Now they get blindly up-voted for being interesting. For example, consider this article:

https://news.ycombinator.com/item?id=7436401

About 5 facebook engineers are answering questions. They are of course buried by a meta discussion about whether facebook should use PHP at all.

Since the change, I have written a few 50+ karma comments, and all were trolls. The change makes me like my own comments less. Getting a "high score" just requires posting something popular and mildly offensive, where as before, people could weigh, "what conversation is most important".


Agree. I'll add that the most frustrating thing to me is this: 3 comments in a row, are ranked as #1, #2, and #3. I end up reading crap, or not reading good things because that order tells me almost nothing. If I saw the scores, and they were 200, 5, 3, I could know to skip the bottom 2 if I wasn't very interested in the topic. If the scores were 200, 199, 198, I would be sure not to neglect reading #3.


Not seeing the scores also encourages hijacking visibility by replying to the top comment.

   #1 score 1000
      ->#2 score 5
   #3 score 800
We end up reading comment #2 before and often instead of #3.

Most really popular posts load 4-5 comments in reply to the actual post in the first page of comments. It's honestly ridiculous. I would really love to be able to collapse comment trees like on reddit, and even better if they aggressively collapsed by default based on their score.


Some simple comment auto-collapsing logic (like Reddit has, it's nothing magic) would actualy be "the simplest thing that could possibly work", a lot better and more straight-forward than adding yet another (third!) layer of voting to the comments.

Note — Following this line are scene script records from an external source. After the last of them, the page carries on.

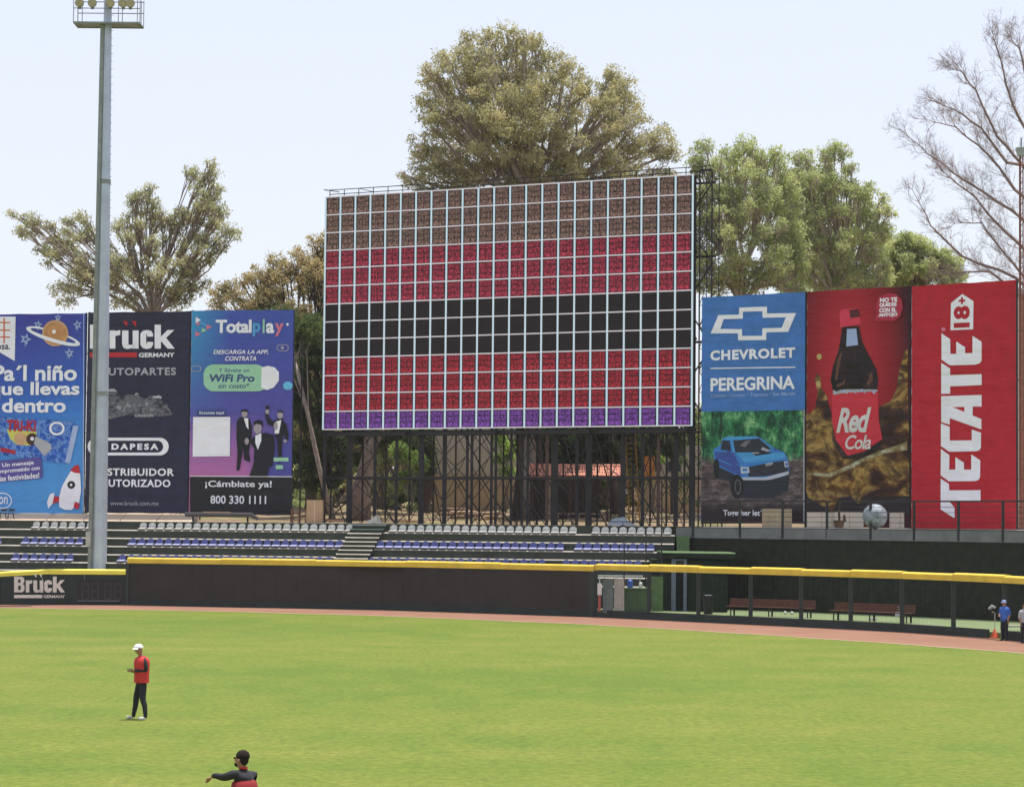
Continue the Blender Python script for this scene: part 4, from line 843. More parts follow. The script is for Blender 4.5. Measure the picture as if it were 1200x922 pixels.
for lvl, z in enumerate((zc, zc + 3.3)):
    for dx in (-1.95, 1.95):
        pass
    for yy in (PY - .75, PY + .75):
        mb = MB(); mb.beam((px0 - 1.85, yy, z), (px0 + 2.0, yy, z), .075); mb.build('platform_beam', GALV2, lp)
        for h_ in (.95, 1.62):
            mb = MB(); mb.beam((px0 - 1.85, yy, z + h_ - .1), (px0 + 2.0, yy, z + h_ - .1), .045); mb.build('cage_rail', GALV2, lp)
    for xx in (-1.85, -1.6, .75, 1.85, 2.0):
        mb = MB(); mb.beam((px0 + xx, PY - .75, z), (px0 + xx, PY - .75, z + 1.6), .04); mb.beam((px0 + xx, PY + .75, z), (px0 + xx, PY + .75, z + 1.6), .04); mb.beam((px0 + xx, PY - .75, z), (px0 + xx, PY + .75, z), .04); mb.build('cage_post', GALV2, lp)
    mb = MB(); mb.box((px0 + .07, PY, z + .05), (3.85, 1.5, .05)); mb.build('grating', GALV2, lp)
    for i, xx in enumerate((-1.52, -.78, .25, 1.0, 1.42)):
        q = Vector((px0 + xx, PY - .78, z + 1.18)); mb = MB()
        a, b = q + Vector((-.02, .3, .12)), q + Vector((.03, -.12, -.06))
        mb.tube([a, a.lerp(b, .5), b], [.12, .22, .27], 10); fl = mb.build('floodlight', LAMPB, lp)
        mb = MB(); mb.tube([b, b + (b - a).normalized() * .03], [.25, .22], 10); mb.build('lens', GLS, fl)
        mb = MB(); mb.beam(q + Vector((0, .2, -.35)), q + Vector((0, .2, 0)), .16, .12); mb.build('bracket', STEEL, fl)

# second light mast at the right edge
q = P(1197, 400, 131.5)
ms = thing('light_mast', (q.x, 131.5, DECK), 'slim reddish-brown mast with a grey lamp head at the right edge', 'light pole')
RUST = mat('rust_red_mast', (.23, .09, .065), .7, var=.25); zt3 = P(1197, 183, 131.5).z
for dx, dy in ((-.11, 0), (.11, 0), (0, .2)):
    mb = MB(); mb.beam((q.x + dx, 131.5 + dy, DECK), (q.x + dx * .8, 131.5 + dy, zt3), .055); mb.build('mast_leg', RUST, ms)
mb = MB(); z = DECK
while z < zt3 - .6: mb.beam((q.x - .11, 131.5, z), (q.x + .11, 131.5, z + .5), .035); mb.beam((q.x + .11, 131.5, z + .5), (q.x - .11, 131.5, z + .55), .03); z += .55
mb.build('mast_lattice', RUST, ms)
mb = MB(); mb.hexa([(q.x - .16, 131.3, zt3), (q.x + .16, 131.3, zt3), (q.x + .16, 131.7, zt3), (q.x - .16, 131.7, zt3), (q.x - .26, 131.2, zt3 + .42), (q.x + .26, 131.2, zt3 + .42), (q.x + .26, 131.8, zt3 + .42), (q.x - .26, 131.8, zt3 + .42)]); mb.build('lamp_head', mat('lamp_grey', (.34, .36, .38), .5), ms)
mb = MB(); mb.tube([(q.x, 131.5, zt3 + .4), (q.x, 131.5, zt3 + .95)], .03, 5); mb.build('lightning_rod', STEEL, ms)
# salmon wall beyond it
sw = thing('salmon_wall', (P(1215, 500, 150).x, 150, DECK), 'salmon-coloured building corner behind the right edge of the red banner', 'building')
xa = P(1193.5, 500, 150).x; SAL = mat('salmon_render', (.42, .20, .13), .85, var=.12)
mb = MB(); mb.hexa([(xa, 150, DECK), (xa + 9, 147, DECK), (xa + 11, 154, DECK), (xa + 2, 157, DECK)] + [(x, y, P(1196, 345, 150).z) for x, y in ((xa, 150), (xa + 9, 147), (xa + 11, 154), (xa + 2, 157))]); mb.build('wall', SAL, sw)
mb = MB(); zz = P(1196, 345, 150).z; mb.hexa([(xa - .15, 149.8, zz), (xa + 9.2, 146.8, zz), (xa + 11.2, 154.2, zz), (xa + 1.8, 157.2, zz)] + [(x, y, zz + .25) for x, y in ((xa - .15, 149.8), (xa + 9.2, 146.8), (xa + 11.2, 154.2), (xa + 1.8, 157.2))]); mb.build('coping', CONC, sw)

# ------------------------------------------------------------------ things in the bullpen
def gp2(px, py, z): return Gz(px, py, z)
def wood_bench(xa, xb, yl, yr, label):
    A, B = Gz(xa, yl, .25), Gz(xb, yr, .25); d = (B - A); L = d.length; d.normalize(); nr = Vector((d.y, -d.x, 0)); ang = math.atan2(d.y, d.x)
    t = thing('bullpen_bench', (A + B) / 2, label, 'bench', 'long benches in the bullpen'); WOOD = mat('red_brown_wood', (.12, .05, .032), .65, var=.3, scale=4)
    for k in range(3):
        c = (A + B) / 2 + Vector((0, 0, .47)) + nr * (.05 + .135 * k); mb = MB(); mb.box(c, (L, .115, .045), ang); mb.build('seat_plank', WOOD, t)
    for k in range(3):
        c = (A + B) / 2 + Vector((0, 0, .57 + .125 * k)) - nr * (.04 + .02 * k); mb = MB(); mb.box(c, (L, .03, .11), ang); mb.build('back_plank', WOOD, t)
    n = 3
    for k in range(n):
        q = A + d * (.25 + (L - .5) * k / (n - 1))
        for o_ in (.0, .33):
            mb = MB(); mb.beam(q + nr * o_, q + nr * o_ + Vector((0, 0, .44)), .06); mb.build('leg', STEEL_D, t)
        mb = MB(); mb.beam(q - nr * .075, q - nr * .10 + Vector((0, 0, .86)), .045); mb.build('back_support', STEEL_D, t)
wood_bench(855, 955, 720.6, 723.8, 'long red-brown bench beside the black bin, left one of the two in the bullpen')
wood_bench(977, 1072, 726, 730, 'long red-brown bench with a jacket on it, right one of two in bullpen')
q = Gz(1053, 716.5, .72) ; t = thing('jacket', q, 'crumpled white and grey jacket hung on the right bench', 'jacket')
mb = MB(); rr = random.Random(4); vs = []
for j in range(5):
    for i in range(4): vs.append((q.x - .18 + i * .12 + rr.uniform(-.03, .03) + j * .03, q.y - .12 + rr.uniform(-.05, .05), q.z - .25 + j * .14 + rr.uniform(-.03, .03)))
mb.add(vs, [(j * 4 + i, j * 4 + i + 1, j * 4 + i + 5, j * 4 + i + 4) for j in range(4) for i in range(3)]); o = mb.build('jacket_body', mat('white_cloth', (.5, .5, .55), .8), t); so_ = o.modifiers.new('s', 'SOLIDIFY'); so_.thickness = .05
mb = MB(); mb.tube([(q.x + .12, q.y - .14, q.z + .28), (q.x + .17, q.y - .17, q.z), (q.x + .06, q.y - .2, q.z - .24)], [.07, .06, .045], 7); mb.build('sleeve', mat('grey_cloth', (.2, .2, .24), .8), t)
q = Gz(830, 719.3, .25); t = thing('waste_bin', q, 'black bin with a pale rim standing left of the benches', 'bin')
mb = MB(); mb.tube([q, q + Vector((0, 0, .9))], [.23, .28], 14); mb.build('bin_body', mat('black_plastic', (.016, .016, .018), .4), t)
mb = MB(); mb.tube([q + Vector((0, 0, .9)), q + Vector((0, 0, .97))], [.29, .27], 14); mb.build('bin_lid', mat('black_plastic', (.016, .016, .018), .4), t)
mb = MB(); mb.box(q + Vector((-.02, -.15, .985)), (.34, .2, .03)); mb.build('folded_bag_rim', mat('white_cloth', (.5, .5, .55), .8), t)
for k, (x, y) in enumerate(((1023, 722.5), (920, 718.5), (928, 718.8), (846, 712))):
    q = Gz(x, y, .42 if k == 0 else .3); lab = ['white towel on the floor under the right bench', 'small white ball on the floor under the left bench, left of two', 'small white ball on the floor under the left bench, right of two', 'pale ball on the floor just right of the black bin'][k]
    if k == 0:
        mb = MB(); mb.box((q.x, q.y, .29), (.36, .22, .07), .2); mb.box((q.x + .03, q.y + .02, .345), (.26, .18, .035), .5); tag(mb.build('towel', mat('white_cloth', (.5, .5, .55), .8)), lab, 'towel')
    else:
        bm = bmesh.new(); bmesh.ops.create_icosphere(bm, subdivisions=2, radius=.085); me = bpy.data.meshes.new('ball'); bm.to_mesh(me); bm.free(); me.materials.append(mat('ball_white', (.6, .6, .58), .5)); tag(place('ball', me, (q.x, q.y, .335)), lab, 'ball')
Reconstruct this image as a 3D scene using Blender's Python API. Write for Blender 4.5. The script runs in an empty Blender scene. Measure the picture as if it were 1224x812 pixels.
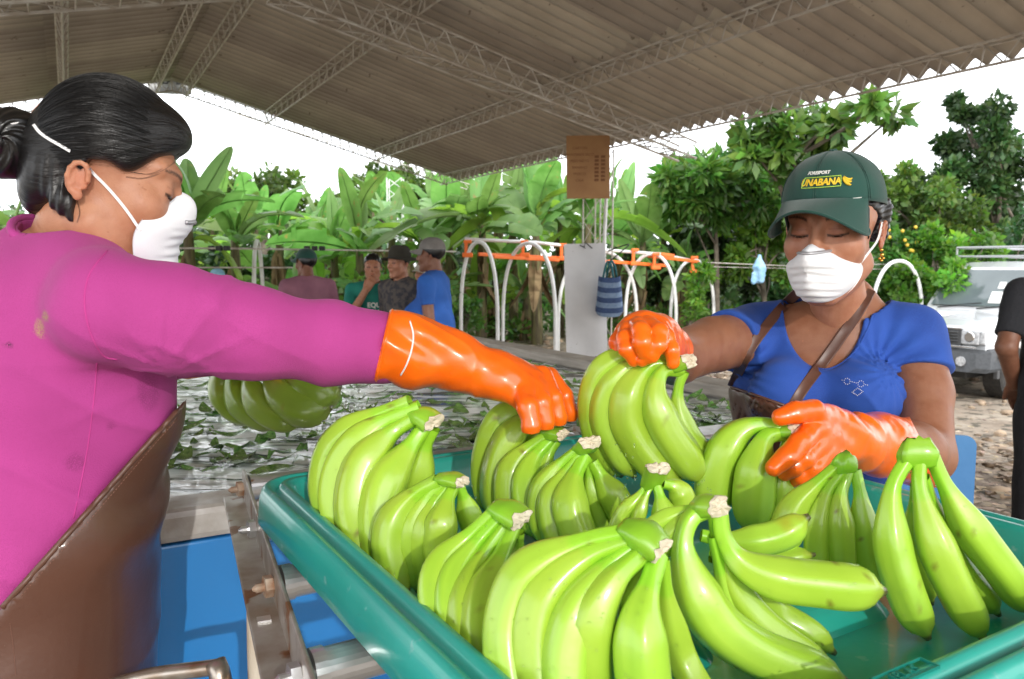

Also I agree that hiding scores was not "decidedly a positive change", for the reason rando289 points out, among other things. It's just so useful information. Sure it changes the way people deal out votes, but in the end it's all about how the posts are sorted, not the individual points, and I doubt the sort-order will change much (and if it does, whether it'd be worse).


My most up-voted comment is this:

"2048 is HN's Flappy Bird"

Hardly enlightening or interesting.


Amount of upvotes for a given post are about a lot of other factors than just the quality of comment. Time of day is a major factor, for instance.


As a fun aside, the other day a coworker and I noticed that HNsearch actually shows comment scores when you view per author: https://hn.algolia.com/?q=sillysaurus3#!/comment/forever/pre...

(I'm not sure if this is intentional or not, but interesting none the less.)


Shh, now they'll turn it off!


Prove that it was a positive change. If anything it's made parsing the comments harder IMO as the comment count provides extra context about how the community feels about the comment.


Your comment brings up a really great point.

Hiding comment karma actually took something away from the community.

If it added something. I did not see it.


Jeebus. I been waiting SOOOO long for a chance to tell everyone how much I hate hidden comment karma. Here is my chance. Ok. I am done. Sorry I just had to vent.

Edit: Crap! my comment is pending... I guess I won't get to say it at all.


A few notes:

1) That poll was conducted well after the change. That makes it a very different type of poll.

2) This change has half as much support, if you ignore the wait-and-sees.


Why on earth would you ignore the "wait-and-sees"?


It was hard to compare a yes/no poll with a yes/no/idk poll. So I dropped the idk. They didn't think it wouldn't work, and they didn't think it would work, so there was no parallel to the other poll.


Is there a follow-up poll showing that it's "decidedly a positive change"? :-)


According to rkuykendall-com, that actually was the follow-up poll, held after the change was implemented.

So no, it was not widely regarded to be a decidedly positive change.


I disagree. With the scores visible I found it easier to pick out the best comments.